The site defines hate groups this way: “All hate groups have beliefs or practices that attack or malign an entire class of people, typically for their immutable characteristics.” The website says, “Hate group activities can include criminal acts, marches, rallies, speeches, meetings, leafleting, or publishing.”
The SPLC finds out about these groups, the website says, by using hate group publications and websites, citizen and law-enforcement reports, field sources, and news reports.

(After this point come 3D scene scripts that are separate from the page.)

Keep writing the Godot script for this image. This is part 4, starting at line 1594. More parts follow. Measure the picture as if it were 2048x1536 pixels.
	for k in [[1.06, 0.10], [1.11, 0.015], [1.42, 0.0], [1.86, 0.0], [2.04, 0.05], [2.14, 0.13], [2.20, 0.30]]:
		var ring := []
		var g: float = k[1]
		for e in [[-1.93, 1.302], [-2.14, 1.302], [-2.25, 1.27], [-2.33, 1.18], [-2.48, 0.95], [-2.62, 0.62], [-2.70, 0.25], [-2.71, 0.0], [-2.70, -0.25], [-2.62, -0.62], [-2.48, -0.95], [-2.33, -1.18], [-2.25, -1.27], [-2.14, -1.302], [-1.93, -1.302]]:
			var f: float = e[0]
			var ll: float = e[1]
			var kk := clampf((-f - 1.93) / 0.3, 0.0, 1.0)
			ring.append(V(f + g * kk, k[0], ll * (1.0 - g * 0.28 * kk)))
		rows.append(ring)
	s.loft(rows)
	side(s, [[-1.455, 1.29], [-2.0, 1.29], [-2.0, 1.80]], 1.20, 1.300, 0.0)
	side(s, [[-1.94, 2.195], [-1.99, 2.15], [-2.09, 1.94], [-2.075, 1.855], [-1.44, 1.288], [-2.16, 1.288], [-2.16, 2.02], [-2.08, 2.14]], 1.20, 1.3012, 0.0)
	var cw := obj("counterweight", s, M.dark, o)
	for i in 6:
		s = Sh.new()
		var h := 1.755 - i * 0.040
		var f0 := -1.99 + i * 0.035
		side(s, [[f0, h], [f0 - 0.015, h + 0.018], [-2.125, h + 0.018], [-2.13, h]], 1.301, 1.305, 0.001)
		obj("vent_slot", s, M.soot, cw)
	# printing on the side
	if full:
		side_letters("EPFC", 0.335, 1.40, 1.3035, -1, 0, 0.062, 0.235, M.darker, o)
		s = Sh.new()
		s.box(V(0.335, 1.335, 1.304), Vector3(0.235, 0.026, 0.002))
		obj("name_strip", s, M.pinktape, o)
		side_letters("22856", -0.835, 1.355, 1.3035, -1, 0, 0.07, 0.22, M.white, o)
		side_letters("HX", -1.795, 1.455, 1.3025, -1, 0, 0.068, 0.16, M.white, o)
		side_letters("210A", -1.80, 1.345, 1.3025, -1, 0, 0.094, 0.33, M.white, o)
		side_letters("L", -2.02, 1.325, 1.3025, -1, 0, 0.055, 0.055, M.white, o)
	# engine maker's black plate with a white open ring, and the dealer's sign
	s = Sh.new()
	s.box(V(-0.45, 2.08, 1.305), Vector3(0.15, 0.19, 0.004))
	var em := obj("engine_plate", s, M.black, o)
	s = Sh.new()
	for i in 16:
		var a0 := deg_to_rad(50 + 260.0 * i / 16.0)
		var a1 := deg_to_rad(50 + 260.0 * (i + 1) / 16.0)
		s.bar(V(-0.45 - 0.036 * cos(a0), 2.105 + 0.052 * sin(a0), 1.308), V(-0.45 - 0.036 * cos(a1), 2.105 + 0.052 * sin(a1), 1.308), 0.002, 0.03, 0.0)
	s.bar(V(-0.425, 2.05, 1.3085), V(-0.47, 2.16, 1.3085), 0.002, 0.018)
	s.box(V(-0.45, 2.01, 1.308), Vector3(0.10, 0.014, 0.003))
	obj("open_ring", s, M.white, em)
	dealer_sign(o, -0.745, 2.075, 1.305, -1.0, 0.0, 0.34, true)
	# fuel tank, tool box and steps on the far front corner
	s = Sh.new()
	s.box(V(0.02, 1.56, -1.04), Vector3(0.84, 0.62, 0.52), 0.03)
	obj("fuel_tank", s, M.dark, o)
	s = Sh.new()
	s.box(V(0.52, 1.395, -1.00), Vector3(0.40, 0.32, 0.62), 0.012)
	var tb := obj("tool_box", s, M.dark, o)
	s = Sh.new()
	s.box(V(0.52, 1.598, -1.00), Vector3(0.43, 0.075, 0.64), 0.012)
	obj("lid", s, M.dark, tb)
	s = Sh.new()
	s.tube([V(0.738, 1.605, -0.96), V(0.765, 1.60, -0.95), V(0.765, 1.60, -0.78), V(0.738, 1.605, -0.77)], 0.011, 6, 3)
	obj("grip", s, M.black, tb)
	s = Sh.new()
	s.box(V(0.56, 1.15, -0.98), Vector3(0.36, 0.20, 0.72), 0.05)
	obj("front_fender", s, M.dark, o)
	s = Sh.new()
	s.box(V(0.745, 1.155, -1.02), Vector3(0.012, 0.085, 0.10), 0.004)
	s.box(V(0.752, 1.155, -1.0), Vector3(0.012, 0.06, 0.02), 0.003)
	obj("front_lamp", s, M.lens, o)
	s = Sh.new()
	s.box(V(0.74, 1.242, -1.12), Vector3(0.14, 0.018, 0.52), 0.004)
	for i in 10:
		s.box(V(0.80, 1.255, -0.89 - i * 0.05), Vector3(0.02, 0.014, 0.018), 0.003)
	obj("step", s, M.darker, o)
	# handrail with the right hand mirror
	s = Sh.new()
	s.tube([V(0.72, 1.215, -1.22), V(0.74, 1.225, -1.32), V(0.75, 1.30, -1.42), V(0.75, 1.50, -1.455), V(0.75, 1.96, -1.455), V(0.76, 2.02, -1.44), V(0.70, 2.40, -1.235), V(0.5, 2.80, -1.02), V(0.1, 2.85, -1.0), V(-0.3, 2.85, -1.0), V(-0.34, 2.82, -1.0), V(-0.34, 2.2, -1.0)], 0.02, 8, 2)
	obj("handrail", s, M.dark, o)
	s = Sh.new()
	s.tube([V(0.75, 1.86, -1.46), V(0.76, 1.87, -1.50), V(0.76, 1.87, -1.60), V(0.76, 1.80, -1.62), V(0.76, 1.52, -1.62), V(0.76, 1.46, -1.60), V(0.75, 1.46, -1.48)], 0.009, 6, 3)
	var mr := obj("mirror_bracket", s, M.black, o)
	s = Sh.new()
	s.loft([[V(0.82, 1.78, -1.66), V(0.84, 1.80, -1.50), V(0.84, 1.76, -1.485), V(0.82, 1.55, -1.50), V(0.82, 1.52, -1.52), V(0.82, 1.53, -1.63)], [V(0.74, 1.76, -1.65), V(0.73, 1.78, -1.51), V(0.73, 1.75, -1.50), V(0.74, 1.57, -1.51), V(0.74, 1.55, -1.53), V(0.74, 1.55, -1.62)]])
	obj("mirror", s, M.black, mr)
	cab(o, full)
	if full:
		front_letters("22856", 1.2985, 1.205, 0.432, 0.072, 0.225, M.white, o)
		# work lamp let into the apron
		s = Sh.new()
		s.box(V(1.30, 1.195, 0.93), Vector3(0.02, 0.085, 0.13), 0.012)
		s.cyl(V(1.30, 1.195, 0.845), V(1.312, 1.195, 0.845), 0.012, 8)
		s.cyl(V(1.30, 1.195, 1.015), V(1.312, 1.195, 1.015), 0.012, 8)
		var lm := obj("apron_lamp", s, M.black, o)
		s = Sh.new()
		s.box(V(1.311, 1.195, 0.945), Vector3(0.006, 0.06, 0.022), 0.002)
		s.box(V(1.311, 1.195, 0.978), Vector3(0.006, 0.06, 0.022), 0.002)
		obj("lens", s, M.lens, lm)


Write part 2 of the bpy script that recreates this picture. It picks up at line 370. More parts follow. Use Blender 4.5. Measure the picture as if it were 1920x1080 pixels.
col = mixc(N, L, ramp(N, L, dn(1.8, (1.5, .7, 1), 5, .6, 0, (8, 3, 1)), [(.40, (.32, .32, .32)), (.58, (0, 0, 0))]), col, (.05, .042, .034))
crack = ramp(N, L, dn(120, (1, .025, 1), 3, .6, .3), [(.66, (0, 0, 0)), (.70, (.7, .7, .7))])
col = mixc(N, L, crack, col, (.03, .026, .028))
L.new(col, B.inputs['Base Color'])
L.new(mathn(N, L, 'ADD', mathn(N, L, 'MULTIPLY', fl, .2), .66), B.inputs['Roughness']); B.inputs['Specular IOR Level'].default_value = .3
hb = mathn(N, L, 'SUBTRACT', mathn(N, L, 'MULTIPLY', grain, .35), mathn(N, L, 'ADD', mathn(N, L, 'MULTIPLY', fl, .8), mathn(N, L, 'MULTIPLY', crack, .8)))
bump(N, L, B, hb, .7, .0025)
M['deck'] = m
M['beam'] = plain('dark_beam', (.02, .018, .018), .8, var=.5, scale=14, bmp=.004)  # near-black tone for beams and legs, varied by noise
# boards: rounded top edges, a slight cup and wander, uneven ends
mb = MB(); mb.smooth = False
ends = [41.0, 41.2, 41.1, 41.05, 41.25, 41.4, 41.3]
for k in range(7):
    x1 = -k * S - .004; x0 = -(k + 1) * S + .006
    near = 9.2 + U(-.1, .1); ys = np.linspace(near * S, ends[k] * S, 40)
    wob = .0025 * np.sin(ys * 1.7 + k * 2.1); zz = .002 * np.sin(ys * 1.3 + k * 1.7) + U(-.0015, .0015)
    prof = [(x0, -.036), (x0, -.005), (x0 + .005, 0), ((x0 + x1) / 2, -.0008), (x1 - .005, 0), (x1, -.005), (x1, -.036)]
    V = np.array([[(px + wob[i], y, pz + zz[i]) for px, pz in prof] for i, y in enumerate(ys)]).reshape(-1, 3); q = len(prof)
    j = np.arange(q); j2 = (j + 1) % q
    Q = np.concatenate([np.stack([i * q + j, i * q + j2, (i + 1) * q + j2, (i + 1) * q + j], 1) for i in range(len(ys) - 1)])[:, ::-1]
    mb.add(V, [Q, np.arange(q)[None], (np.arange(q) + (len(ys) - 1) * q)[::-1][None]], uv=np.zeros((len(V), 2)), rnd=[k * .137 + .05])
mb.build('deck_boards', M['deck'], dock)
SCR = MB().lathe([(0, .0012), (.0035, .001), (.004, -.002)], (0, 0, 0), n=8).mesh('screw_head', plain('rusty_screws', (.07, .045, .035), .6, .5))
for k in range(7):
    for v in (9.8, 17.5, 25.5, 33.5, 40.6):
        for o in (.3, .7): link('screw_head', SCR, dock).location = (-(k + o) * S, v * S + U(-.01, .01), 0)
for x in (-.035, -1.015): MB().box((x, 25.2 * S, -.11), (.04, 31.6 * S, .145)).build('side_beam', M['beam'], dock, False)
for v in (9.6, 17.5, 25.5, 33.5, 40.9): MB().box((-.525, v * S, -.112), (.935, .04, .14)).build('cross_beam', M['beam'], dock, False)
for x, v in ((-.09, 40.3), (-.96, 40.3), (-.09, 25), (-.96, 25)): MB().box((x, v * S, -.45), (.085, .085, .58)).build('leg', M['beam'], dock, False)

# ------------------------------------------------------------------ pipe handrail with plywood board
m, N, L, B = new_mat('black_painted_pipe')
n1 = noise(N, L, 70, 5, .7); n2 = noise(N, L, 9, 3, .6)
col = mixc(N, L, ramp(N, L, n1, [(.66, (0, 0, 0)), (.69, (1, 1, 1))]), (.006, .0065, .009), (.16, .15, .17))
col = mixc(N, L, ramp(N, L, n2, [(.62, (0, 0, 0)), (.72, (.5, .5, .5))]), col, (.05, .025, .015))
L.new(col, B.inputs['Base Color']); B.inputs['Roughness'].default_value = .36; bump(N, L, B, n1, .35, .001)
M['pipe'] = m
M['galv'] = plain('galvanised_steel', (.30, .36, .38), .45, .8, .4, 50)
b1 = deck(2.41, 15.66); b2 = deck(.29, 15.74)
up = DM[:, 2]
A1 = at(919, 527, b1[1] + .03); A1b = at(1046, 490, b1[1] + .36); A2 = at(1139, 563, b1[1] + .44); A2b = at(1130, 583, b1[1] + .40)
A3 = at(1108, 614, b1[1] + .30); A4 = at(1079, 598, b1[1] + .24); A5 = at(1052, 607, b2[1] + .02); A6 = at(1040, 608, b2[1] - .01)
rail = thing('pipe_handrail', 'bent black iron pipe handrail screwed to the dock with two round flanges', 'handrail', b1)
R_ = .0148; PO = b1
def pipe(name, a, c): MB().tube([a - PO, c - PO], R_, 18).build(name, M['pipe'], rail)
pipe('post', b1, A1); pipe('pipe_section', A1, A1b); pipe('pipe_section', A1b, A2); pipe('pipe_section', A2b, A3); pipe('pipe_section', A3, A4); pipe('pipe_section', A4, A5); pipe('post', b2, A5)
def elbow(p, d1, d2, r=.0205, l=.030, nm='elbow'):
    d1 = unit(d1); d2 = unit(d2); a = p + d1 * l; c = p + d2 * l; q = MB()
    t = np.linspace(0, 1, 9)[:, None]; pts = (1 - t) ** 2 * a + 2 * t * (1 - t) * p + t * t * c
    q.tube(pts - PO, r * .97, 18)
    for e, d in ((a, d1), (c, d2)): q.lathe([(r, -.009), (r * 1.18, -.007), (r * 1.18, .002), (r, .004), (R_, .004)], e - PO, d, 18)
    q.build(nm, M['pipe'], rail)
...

Last year Heidi Beirich, director of the SPLC’s Intelligence Project — which produces the map — told The Enterprise that Altamont was on the list because of a report from a law enforcement source who wanted to remain anonymous. These claims were investigated by the Albany County Sheriff’s Office, the Altamont Police, and other law enforcement agencies, who could find nothing to substantiate the SPLC’s claim.
Beirich told The Enterprise on Monday, “The reason we didn’t list that particular Klan group in Altamont this year was because there was no activity for the chapter. If we don’t see any activity, we don’t list the group. There was no activity, hence no group.”
She did not say that there was no group. She said that the group was not active.
“We did not have a chapter,” said Lieutenant Susan Ralph, Public Information Officer with the Southampton Town Police Department. “We had a subject that was leaving pamphlets in people’s driveways” in Hampton Bays.
That subject, Ralph said, was arrested in April 2015 when he left KKK flyers in the lobby of a local bank. He was charged, she said, with littering, which is a town code violation.